Feiwu also began playing elsewhere on the island -- every Spring Scream from 1998 to 2001, plus other festivals. I have an old T-shirt from something called "Shroom Festival". That took place in 1998 on a rooftop in an industrial area outside Taichung. It brought together a bunch of underground bands, plus club music later in the night. We played bars in Taichung and in the far south … I remember once having a club owner in southern Taiwan rip the plug of our amp out of the wall after we started playing. He was expecting "Lemon Tree" or Air Supply covers or something lightweight ... instead we played distorted guitars and wicked fast drums.

One thing that's worth mentioning was Taiwan's underground music scene had reached a critical mass by that time. There were underground bands doing their own music in the 80s and early to mid 1990s, but their efforts were isolated. Around 1996 or 1997 that changed. There were finally enough local bands writing and recording their own music, including LTK, 董事長, 1976, 瓢蟲,私分街,啊德, 甜梅號, 夾子,Chthonic, Sticky Rice, and 海豚. There were also enough fans to support live music performances. I think Spring Scream, and Ling Wei's clubs like Vibe and Roxy Plus were very important for giving new bands opportunities to perform, develop original material, and connect with fans. Once that critical mass was reached, the music was there to stay.
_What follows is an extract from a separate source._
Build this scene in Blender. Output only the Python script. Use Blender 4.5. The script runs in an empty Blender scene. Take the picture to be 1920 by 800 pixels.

Taipei Times: You were weekend editor at the China News, correct? Where has your career taken you since?

Ian: Yes, my day job was weekend editor at the China News. The pay wasn't much, but it was a lot of fun working with some great writers, translators and photojournalists covering local culture, arts, food, music, film and travel. It would take a long time to explain all of the twists and turns since then, but I came back to Boston in 1999 and made a career in digital media. I also went back to grad school full-time to get a business degree from MIT. Since then, I have started my own ebook publishing company -- a series of guides on business and technology topics called the "In 30 Minutes" series. There are five or six titles already, including "Dropbox In 30 Minutes" and a Google Docs for Dummies-type book.